» **The exercise**
Give a verbatim quotation of every record.
--------------------------------
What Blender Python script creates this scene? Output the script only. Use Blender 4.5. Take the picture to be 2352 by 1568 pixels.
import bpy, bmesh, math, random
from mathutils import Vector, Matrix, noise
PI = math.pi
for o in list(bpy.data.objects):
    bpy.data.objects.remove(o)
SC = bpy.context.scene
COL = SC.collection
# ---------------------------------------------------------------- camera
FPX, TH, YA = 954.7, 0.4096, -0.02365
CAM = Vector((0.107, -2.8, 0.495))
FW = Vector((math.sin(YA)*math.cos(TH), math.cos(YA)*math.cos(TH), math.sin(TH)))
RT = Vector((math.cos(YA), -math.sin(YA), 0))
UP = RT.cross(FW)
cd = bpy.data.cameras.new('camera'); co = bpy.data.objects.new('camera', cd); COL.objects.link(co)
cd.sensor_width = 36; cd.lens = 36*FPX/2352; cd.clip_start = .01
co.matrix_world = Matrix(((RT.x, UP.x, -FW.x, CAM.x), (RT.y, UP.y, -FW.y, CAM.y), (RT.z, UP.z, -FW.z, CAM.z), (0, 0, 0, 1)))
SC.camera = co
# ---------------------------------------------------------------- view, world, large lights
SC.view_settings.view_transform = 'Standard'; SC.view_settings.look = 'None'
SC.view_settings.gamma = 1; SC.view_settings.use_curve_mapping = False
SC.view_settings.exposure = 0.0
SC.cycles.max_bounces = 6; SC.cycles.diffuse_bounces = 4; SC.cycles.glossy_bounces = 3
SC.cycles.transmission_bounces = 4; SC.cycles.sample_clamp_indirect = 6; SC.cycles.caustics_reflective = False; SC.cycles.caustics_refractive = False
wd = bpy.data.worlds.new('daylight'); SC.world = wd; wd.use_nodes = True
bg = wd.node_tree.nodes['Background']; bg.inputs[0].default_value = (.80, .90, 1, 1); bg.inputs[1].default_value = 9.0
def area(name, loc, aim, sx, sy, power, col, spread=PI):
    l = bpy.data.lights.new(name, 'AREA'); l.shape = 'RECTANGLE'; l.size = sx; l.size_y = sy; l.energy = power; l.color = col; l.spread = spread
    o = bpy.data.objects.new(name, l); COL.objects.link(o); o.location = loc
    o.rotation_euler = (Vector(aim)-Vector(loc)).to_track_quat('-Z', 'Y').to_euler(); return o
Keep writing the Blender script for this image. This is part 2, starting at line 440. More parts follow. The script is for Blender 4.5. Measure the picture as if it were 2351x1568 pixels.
--------------------------------
» **Solution below**
What Blender Python script creates this scene? Output the script only. Use Blender 4.5. Take the picture to be 2352 by 1568 pixels.
import bpy, bmesh, math, random
from mathutils import Vector, Matrix, noise
PI = math.pi
for o in list(bpy.data.objects):
    bpy.data.objects.remove(o)
SC = bpy.context.scene
COL = SC.collection
# ---------------------------------------------------------------- camera
FPX, TH, YA = 954.7, 0.4096, -0.02365
CAM = Vector((0.107, -2.8, 0.495))
FW = Vector((math.sin(YA)*math.cos(TH), math.cos(YA)*math.cos(TH), math.sin(TH)))
RT = Vector((math.cos(YA), -math.sin(YA), 0))
UP = RT.cross(FW)
cd = bpy.data.cameras.new('camera'); co = bpy.data.objects.new('camera', cd); COL.objects.link(co)
cd.sensor_width = 36; cd.lens = 36*FPX/2352; cd.clip_start = .01
co.matrix_world = Matrix(((RT.x, UP.x, -FW.x, CAM.x), (RT.y, UP.y, -FW.y, CAM.y), (RT.z, UP.z, -FW.z, CAM.z), (0, 0, 0, 1)))
SC.camera = co
# ---------------------------------------------------------------- view, world, large lights
SC.view_settings.view_transform = 'Standard'; SC.view_settings.look = 'None'
SC.view_settings.gamma = 1; SC.view_settings.use_curve_mapping = False
SC.view_settings.exposure = 0.0
SC.cycles.max_bounces = 6; SC.cycles.diffuse_bounces = 4; SC.cycles.glossy_bounces = 3
SC.cycles.transmission_bounces = 4; SC.cycles.sample_clamp_indirect = 6; SC.cycles.caustics_reflective = False; SC.cycles.caustics_refractive = False
wd = bpy.data.worlds.new('daylight'); SC.world = wd; wd.use_nodes = True
bg = wd.node_tree.nodes['Background']; bg.inputs[0].default_value = (.80, .90, 1, 1); bg.inputs[1].default_value = 9.0
def area(name, loc, aim, sx, sy, power, col, spread=PI):
    l = bpy.data.lights.new(name, 'AREA'); l.shape = 'RECTANGLE'; l.size = sx; l.size_y = sy; l.energy = power; l.color = col; l.spread = spread
    o = bpy.data.objects.new(name, l); COL.objects.link(o); o.location = loc
    o.rotation_euler = (Vector(aim)-Vector(loc)).to_track_quat('-Z', 'Y').to_euler(); return o
Keep writing the Blender script for this image. This is part 2, starting at line 440. More parts follow. The script is for Blender 4.5. Measure the picture as if it were 2351x1568 pixels.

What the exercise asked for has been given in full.